A sixth mission to 'Mars' is about to get underway — on the slopes of Mauna Loa

An eight-month Mars simulation is about to begin on Hawaii Island

MAUNA LOA, HAWAII (HawaiiNewsNow) - The University of Hawaii at Manoa's Hawaii Space Exploration Analog and Simulation (HI-SEAS) project will soon begin its sixth mission.

At approximately 5 p.m. on Thursday, four astronaut-like Mission VI crew members will enter a geodesic dome habitat atop Mauna Loa on Hawaii Island.

The NASA-funded project aims to help determine the individual and team requirements for long-duration space exploration missions, including travel to Mars.

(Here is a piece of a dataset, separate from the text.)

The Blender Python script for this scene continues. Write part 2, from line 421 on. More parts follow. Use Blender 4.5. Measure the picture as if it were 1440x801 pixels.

HI-SEAS Principal Investigator and University of Hawaii at Manoa Professor Kim Binsted says HI-SEAS is important for understanding human behavior and performance in space.

"The University of Hawaii is going to be giving NASA essential information about how you pick individual astronauts and how you put them together in a crew," said Binsted. "But also, how you support them over these long duration missions."

During the eight-month mission, the crew will perform exploration tasks, such as geological fieldwork and life systems management. The mission is conducted under isolated and confined conditions that are designed to be similar to those of a planetary surface exploration mission.

All communications, for example, are delayed by 20 minutes in each direction to simulate the time it takes for a message to travel between Earth and Mars. Daily routines include food preparation from only shelf-stable ingredients, exercise, research and field work aligned with NASA's planetary exploration expectations.